Many who graduated with Cabral-Châtelier left the profession entirely, and those who stayed are on strike once again.
"It's frustrating that things didn't change. We're four years later but we're in the same boat. It's the same issues — we're still talking about workloads and pay. The examples are different but the principle is the same," she said.
At the time, Cabral-Châtelier said she felt slighted when her male friends in engineering were getting well-paid internships while she had to work for free.
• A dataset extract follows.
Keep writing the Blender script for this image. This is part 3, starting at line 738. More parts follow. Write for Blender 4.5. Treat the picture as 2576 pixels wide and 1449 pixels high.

She felt the sector she chose to work in was undervalued.
"When you do an internship in education or other similar fields, it's a huge weight mentally, physically and financially on the students," she said.
"So it brought out that anger and sense of injustice."
She says her colleagues who have been picketing for over 15 days are echoing what she and her university cohort were saying back in 2018 and 2019.
"We were being told in university to 'figure it out on your own with your internship, money and workload,' and now as a teacher, again it's 'figure it out!'" she said.
Rosaline Meunier, a special education teacher in preschool who was part of the student mobilization during the internship strikes, points out that the vast majority of those currently on strike are women — just like during the intern strikes.
"Back then, we were hearing that we needed to recognize the value of people working in the public sector, so teachers needed to be recognized," she said.
"We can see that the government doesn't value care workers as much as other workers, and most of those workers are women. So we can say that maybe they don't value women as much as they value men."
Barry Eidlin, a labour expert and sociology professor at McGill University, says Meunier is hitting the nail on the head.
He says the devaluation of care work — which includes nursing, teaching, personal care, early childhood education and social workers — is a recurring theme in labour struggles.